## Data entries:
********

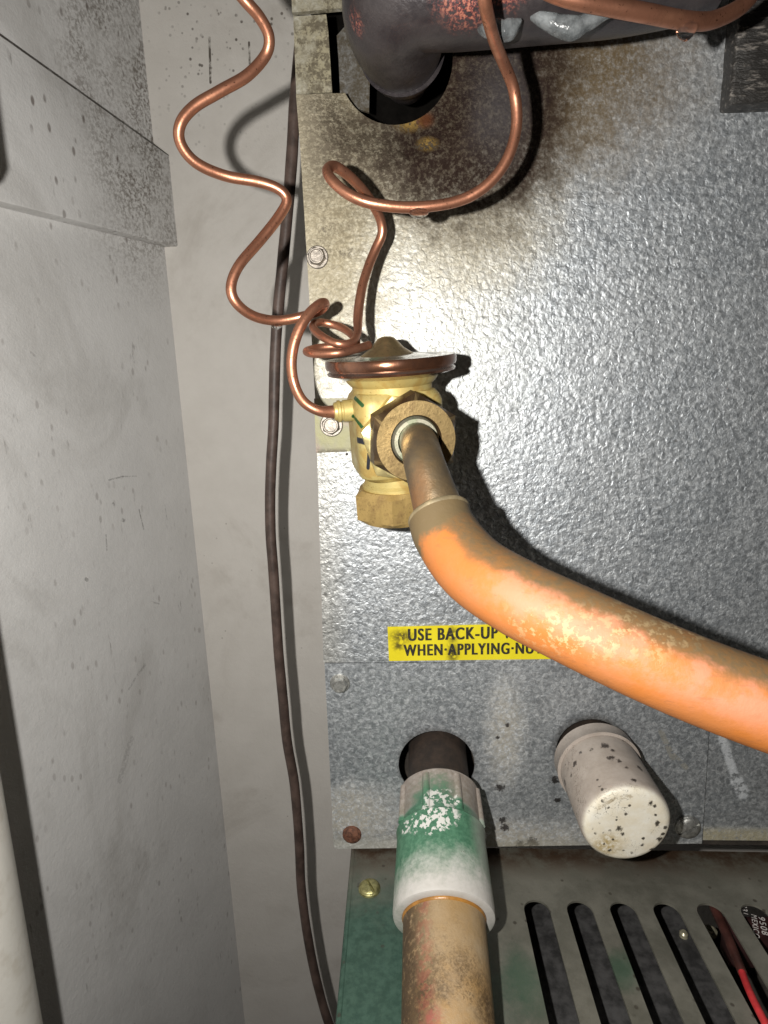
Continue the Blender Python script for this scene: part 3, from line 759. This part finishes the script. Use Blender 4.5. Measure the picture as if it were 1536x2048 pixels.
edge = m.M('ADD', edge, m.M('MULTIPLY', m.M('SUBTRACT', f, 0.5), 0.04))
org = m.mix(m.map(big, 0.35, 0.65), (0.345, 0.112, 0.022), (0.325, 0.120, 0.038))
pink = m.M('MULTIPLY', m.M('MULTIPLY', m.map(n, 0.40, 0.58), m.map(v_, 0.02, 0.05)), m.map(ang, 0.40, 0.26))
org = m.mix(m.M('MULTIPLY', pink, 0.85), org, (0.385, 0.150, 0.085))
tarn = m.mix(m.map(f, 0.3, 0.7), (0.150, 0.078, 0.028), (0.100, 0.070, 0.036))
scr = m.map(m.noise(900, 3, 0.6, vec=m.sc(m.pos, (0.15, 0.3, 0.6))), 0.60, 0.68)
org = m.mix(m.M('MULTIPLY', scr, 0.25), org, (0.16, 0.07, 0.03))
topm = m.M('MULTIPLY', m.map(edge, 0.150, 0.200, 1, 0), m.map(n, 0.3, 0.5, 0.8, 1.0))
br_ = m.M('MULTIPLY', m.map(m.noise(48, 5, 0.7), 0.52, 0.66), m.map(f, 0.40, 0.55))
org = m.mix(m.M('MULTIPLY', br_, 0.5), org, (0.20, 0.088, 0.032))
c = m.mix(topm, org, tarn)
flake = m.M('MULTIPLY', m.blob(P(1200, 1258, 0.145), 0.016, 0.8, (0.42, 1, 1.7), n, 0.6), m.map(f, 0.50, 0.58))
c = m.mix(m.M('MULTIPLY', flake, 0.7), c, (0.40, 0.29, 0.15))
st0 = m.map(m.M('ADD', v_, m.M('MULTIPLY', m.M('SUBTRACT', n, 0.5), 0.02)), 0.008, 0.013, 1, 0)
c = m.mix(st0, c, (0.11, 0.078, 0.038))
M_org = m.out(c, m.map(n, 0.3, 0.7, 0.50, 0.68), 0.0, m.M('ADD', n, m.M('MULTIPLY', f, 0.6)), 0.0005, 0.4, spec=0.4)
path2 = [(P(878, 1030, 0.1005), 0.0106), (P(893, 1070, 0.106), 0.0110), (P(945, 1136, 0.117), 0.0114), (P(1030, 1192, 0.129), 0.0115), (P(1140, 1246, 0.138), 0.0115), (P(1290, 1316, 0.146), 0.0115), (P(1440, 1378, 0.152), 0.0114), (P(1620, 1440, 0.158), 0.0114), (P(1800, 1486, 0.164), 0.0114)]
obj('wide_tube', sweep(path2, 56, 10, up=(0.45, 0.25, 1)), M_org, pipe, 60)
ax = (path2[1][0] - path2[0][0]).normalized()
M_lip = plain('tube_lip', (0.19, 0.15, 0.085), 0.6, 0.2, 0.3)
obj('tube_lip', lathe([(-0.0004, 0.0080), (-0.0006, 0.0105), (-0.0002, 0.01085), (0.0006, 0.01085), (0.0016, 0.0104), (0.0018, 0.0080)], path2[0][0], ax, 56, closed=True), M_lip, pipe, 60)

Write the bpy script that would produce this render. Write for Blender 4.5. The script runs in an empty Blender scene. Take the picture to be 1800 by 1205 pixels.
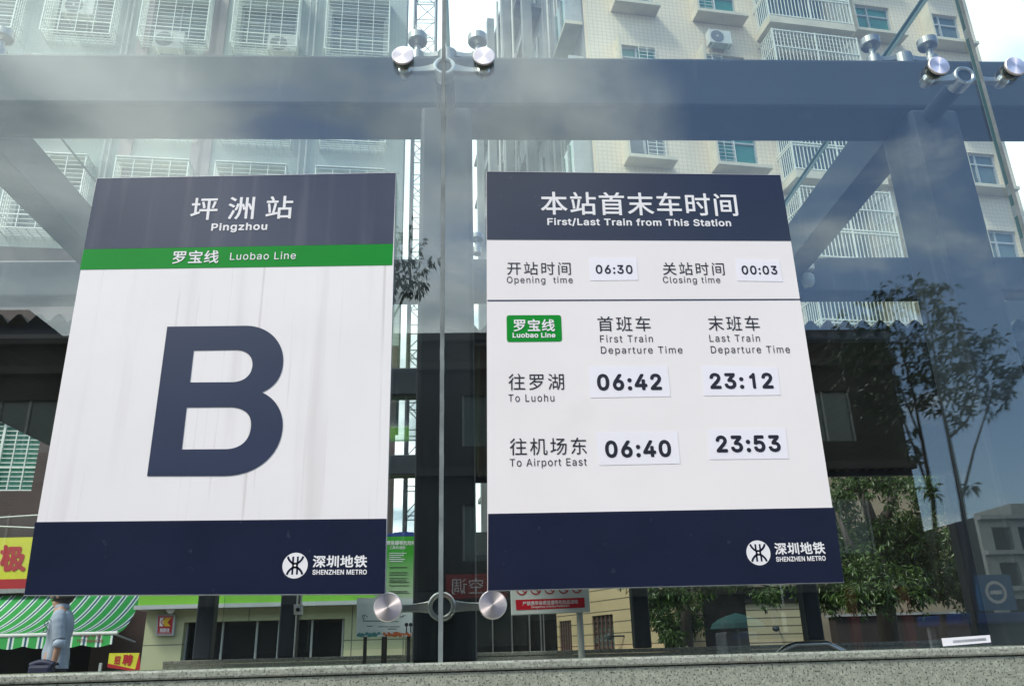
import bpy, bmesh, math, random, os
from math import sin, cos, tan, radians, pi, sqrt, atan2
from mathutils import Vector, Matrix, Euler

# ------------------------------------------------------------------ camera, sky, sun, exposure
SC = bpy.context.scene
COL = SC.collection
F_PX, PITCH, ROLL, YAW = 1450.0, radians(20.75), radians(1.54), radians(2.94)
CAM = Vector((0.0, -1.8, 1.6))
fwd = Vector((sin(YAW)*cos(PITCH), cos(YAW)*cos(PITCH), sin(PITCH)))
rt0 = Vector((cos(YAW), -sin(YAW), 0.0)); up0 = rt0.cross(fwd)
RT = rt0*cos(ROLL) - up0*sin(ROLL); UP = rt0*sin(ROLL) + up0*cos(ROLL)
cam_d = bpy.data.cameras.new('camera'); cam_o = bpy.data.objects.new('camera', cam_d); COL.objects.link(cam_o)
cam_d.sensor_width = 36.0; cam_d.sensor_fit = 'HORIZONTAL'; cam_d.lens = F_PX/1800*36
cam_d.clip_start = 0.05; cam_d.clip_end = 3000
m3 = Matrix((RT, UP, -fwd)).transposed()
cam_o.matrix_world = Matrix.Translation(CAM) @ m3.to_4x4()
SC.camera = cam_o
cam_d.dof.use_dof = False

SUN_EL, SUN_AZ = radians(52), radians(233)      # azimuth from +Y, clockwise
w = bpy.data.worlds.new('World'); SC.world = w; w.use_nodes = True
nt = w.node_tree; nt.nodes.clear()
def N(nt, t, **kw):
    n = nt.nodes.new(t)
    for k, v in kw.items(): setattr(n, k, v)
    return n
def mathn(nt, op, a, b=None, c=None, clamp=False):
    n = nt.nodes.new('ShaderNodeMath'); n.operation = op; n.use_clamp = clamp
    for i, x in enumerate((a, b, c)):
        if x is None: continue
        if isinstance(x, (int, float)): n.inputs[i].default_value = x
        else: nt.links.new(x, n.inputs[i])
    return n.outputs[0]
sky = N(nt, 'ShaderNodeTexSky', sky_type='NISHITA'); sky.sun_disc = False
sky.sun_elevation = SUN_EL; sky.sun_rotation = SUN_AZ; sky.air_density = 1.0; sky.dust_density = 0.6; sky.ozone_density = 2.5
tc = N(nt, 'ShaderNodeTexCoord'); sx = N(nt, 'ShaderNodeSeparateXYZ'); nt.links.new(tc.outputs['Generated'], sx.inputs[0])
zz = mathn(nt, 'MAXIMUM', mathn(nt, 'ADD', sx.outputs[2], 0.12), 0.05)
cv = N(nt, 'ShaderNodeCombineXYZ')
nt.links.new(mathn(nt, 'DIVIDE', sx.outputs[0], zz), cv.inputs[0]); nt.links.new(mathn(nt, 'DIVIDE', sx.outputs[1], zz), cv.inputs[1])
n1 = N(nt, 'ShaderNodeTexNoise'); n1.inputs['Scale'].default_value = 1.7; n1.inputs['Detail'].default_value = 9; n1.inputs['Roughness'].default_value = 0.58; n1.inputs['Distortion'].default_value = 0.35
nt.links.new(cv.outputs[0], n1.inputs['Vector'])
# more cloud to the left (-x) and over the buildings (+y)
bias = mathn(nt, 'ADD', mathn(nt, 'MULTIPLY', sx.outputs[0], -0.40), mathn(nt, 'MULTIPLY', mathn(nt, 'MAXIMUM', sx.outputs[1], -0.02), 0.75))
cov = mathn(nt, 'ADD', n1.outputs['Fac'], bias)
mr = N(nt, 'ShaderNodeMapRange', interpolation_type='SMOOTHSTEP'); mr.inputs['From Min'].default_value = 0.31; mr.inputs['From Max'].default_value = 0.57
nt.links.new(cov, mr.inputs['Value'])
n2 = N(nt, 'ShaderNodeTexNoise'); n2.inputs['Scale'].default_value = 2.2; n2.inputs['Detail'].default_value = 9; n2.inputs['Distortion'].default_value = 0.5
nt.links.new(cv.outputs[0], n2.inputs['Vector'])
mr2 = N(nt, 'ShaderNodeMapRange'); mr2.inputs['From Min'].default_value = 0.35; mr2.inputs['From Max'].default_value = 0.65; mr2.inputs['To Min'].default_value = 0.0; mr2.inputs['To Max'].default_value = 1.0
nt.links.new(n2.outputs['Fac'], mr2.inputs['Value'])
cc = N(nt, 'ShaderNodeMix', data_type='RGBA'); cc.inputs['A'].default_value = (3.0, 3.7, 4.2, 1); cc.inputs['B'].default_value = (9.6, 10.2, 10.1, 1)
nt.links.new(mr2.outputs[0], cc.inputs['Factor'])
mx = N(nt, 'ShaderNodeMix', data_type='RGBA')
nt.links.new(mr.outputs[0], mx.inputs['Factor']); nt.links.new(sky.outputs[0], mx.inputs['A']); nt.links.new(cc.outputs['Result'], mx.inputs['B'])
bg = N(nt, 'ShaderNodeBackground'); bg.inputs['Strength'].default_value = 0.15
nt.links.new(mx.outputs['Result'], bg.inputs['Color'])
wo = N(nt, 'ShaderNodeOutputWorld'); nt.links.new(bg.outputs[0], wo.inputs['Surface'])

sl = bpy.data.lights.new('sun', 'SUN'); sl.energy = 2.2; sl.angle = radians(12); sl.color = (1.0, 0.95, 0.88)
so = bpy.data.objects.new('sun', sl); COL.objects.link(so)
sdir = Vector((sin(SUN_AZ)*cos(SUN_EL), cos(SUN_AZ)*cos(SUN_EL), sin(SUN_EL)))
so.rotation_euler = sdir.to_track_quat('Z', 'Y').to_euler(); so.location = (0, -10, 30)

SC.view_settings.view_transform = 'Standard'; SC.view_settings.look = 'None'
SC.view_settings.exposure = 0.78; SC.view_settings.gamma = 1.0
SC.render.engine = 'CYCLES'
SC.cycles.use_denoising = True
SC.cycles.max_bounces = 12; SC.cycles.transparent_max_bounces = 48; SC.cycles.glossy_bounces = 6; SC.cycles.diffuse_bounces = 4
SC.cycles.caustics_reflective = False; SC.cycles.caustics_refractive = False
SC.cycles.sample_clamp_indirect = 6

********

## OBJECTIVE:
Using the entries above, extract exactly the lines from the one that contains "Write the bpy" through the one that contains "cam_d.dof.use_dof = False". Do not carry over any pictures.

## SOLUTION FOR THIS EXERCISE:
Write the bpy script that would produce this render. Write for Blender 4.5. The script runs in an empty Blender scene. Take the picture to be 1800 by 1205 pixels.
import bpy, bmesh, math, random, os
from math import sin, cos, tan, radians, pi, sqrt, atan2
from mathutils import Vector, Matrix, Euler

# ------------------------------------------------------------------ camera, sky, sun, exposure
SC = bpy.context.scene
COL = SC.collection
F_PX, PITCH, ROLL, YAW = 1450.0, radians(20.75), radians(1.54), radians(2.94)
CAM = Vector((0.0, -1.8, 1.6))
fwd = Vector((sin(YAW)*cos(PITCH), cos(YAW)*cos(PITCH), sin(PITCH)))
rt0 = Vector((cos(YAW), -sin(YAW), 0.0)); up0 = rt0.cross(fwd)
RT = rt0*cos(ROLL) - up0*sin(ROLL); UP = rt0*sin(ROLL) + up0*cos(ROLL)
cam_d = bpy.data.cameras.new('camera'); cam_o = bpy.data.objects.new('camera', cam_d); COL.objects.link(cam_o)
cam_d.sensor_width = 36.0; cam_d.sensor_fit = 'HORIZONTAL'; cam_d.lens = F_PX/1800*36
cam_d.clip_start = 0.05; cam_d.clip_end = 3000
m3 = Matrix((RT, UP, -fwd)).transposed()
cam_o.matrix_world = Matrix.Translation(CAM) @ m3.to_4x4()
SC.camera = cam_o
cam_d.dof.use_dof = False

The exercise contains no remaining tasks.